▸ **Stated goal**
Copy out the lines that include the word "finishes".

▸ **Material for this task**
= = = =

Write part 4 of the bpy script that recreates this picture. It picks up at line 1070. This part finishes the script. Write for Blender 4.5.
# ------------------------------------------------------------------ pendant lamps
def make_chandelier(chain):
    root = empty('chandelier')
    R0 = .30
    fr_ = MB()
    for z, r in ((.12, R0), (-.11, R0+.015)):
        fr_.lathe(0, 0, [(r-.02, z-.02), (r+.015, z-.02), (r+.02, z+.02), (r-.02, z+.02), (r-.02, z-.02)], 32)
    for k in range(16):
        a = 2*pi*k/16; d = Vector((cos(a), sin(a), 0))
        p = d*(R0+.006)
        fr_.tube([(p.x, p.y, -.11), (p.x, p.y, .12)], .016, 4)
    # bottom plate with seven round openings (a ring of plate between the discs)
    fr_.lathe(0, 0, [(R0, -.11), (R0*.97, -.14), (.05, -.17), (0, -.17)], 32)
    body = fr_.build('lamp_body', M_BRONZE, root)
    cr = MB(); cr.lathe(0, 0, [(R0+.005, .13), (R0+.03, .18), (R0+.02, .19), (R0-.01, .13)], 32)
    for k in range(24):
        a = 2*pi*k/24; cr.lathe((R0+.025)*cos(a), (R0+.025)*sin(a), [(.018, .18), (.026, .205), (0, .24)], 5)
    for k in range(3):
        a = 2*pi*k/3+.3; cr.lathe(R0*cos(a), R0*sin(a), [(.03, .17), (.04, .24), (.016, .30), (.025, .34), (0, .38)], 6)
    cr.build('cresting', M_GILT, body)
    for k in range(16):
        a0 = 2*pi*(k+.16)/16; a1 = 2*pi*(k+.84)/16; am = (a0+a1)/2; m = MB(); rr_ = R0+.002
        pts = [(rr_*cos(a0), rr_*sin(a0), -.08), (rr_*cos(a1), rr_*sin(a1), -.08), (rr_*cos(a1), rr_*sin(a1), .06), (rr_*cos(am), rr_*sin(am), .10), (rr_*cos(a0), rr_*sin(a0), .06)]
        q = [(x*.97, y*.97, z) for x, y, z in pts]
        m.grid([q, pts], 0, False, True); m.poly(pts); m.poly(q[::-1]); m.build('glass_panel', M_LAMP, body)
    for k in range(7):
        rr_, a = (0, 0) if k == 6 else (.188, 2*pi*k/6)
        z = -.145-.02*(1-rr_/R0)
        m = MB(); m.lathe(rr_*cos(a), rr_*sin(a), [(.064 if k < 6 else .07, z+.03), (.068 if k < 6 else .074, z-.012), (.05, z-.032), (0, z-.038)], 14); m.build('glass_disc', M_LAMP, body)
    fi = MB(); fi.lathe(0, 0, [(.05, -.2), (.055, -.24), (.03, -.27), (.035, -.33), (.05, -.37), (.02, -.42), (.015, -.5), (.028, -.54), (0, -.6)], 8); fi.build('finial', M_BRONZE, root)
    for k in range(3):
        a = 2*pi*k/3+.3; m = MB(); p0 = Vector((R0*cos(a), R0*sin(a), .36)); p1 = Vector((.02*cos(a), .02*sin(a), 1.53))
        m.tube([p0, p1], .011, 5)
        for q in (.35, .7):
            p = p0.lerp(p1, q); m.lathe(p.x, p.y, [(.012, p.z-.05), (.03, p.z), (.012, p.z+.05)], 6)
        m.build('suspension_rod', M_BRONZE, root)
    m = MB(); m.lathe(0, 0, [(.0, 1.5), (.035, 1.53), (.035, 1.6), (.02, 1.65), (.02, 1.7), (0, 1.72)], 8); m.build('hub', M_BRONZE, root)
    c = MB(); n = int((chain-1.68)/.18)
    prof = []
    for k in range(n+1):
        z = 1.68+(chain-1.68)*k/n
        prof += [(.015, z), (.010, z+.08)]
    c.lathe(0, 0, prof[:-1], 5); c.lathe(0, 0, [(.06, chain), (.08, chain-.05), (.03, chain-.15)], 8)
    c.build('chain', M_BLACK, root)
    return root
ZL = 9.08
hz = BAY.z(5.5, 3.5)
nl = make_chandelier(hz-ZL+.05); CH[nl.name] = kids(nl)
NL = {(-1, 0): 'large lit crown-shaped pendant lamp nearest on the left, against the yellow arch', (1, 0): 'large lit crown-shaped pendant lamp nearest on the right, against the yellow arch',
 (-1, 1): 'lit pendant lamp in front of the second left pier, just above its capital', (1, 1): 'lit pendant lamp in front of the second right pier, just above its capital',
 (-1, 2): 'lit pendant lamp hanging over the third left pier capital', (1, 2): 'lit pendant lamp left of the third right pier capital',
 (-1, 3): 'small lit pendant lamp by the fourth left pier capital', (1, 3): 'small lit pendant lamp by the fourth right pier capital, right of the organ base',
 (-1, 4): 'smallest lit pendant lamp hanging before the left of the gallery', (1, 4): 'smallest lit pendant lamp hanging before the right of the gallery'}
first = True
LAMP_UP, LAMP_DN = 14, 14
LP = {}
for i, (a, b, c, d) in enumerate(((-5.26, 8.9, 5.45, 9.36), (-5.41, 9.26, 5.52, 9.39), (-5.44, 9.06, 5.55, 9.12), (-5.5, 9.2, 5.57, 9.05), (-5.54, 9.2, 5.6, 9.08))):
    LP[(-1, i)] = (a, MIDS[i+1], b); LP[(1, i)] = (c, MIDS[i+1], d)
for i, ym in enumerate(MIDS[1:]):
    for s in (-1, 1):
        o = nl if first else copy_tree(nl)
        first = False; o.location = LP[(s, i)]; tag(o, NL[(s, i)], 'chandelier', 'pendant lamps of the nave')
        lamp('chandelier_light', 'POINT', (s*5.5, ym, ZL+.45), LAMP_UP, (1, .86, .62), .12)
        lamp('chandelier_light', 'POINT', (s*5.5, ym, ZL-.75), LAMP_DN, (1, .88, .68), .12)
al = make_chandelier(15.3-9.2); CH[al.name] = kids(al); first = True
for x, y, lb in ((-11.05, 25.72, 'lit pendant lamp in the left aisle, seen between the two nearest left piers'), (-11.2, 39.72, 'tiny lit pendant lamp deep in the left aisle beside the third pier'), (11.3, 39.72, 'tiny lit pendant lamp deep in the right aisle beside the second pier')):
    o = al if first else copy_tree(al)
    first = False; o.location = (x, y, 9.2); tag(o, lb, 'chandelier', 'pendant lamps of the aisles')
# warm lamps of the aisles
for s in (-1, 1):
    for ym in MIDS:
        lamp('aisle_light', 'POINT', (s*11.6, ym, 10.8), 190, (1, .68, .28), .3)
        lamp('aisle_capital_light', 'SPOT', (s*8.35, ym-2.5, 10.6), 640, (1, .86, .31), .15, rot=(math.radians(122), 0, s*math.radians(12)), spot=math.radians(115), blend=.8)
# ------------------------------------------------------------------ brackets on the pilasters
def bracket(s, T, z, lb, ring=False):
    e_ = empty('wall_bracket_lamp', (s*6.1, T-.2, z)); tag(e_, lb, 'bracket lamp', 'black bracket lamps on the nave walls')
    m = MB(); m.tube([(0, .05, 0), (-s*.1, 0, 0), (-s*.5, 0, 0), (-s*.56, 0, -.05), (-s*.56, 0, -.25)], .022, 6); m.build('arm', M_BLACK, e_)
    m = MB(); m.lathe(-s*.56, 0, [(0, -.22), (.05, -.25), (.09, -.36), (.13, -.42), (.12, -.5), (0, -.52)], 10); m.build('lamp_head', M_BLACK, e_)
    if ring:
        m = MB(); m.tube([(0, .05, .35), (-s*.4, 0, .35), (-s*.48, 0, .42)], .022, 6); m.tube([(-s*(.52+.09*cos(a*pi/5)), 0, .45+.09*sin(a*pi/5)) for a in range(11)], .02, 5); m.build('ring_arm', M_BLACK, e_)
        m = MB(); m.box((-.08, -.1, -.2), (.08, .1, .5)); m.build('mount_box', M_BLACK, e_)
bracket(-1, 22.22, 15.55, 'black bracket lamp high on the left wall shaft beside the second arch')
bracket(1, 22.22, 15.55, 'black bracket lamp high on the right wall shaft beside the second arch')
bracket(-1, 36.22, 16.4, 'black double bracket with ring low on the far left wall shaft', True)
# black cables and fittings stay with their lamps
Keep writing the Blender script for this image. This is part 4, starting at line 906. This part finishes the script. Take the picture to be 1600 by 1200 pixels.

= = = =

▸ **Answer below**
Write part 4 of the bpy script that recreates this picture. It picks up at line 1070. This part finishes the script. Write for Blender 4.5.
Keep writing the Blender script for this image. This is part 4, starting at line 906. This part finishes the script. Take the picture to be 1600 by 1200 pixels.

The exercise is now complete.